Special report: Strong Earthquake Jolts SW China

    BEIJING, May 14 (Xinhua) -- The safety of the world's oldest operating irrigation system was not compromised by Monday's quake, though the system sustained minor damage, the Ministry of Water Resources said on Wednesday.

    The quake caused cracks in the V-shaped dike of the Dujiangyan project, which is more than 2,000 years old, and there were collapses in a sluice control room and a standby power generator room, it said.

    The city of Dujiangyan, near the epicenter in Wenchuan County, was one of the worst-hit regions in the 7.8-magnitude earthquake.

    The ministry urged protection of the Zipingpu Reservoir between Dujiangyan and Wenchuan, and on the upper stream to Dujiangyan.

    It said the irrigation system and Dujiangyan City "would be swamped" if major problems emerged at the dam at the reservoir.

    The emergency response office of the Sichuan government said on Tuesday that cracks had appeared on the surface of the dam at Zipingpu and workshops collapsed, while all hydropower generators came to a halt.

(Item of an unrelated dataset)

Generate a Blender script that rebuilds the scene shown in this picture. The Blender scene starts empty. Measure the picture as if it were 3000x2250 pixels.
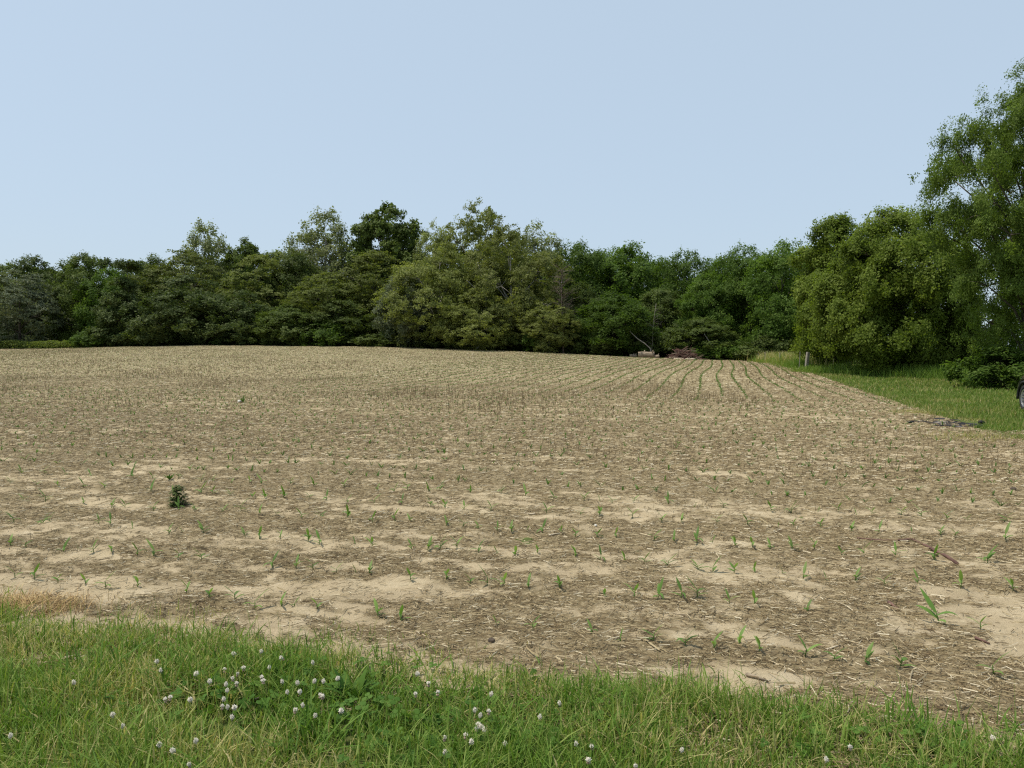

    The ministry set up a command center at Zipingpu to safely discharge the reservoir's rising waters and guarantee that the damage posed no threat to Dujiangyan and the neighboring Chengdu Plain.

    The Dujiangyan project, built in 256 BC, is more than 50 kilometers from the provincial capital of Chengdu and irrigates 666,000 hectares of land, including Chengdu.

    Sichuan has other major water projects, including the south-to-north water diversion project and the Three Gorges Dam, both of which reported no impact from the quake.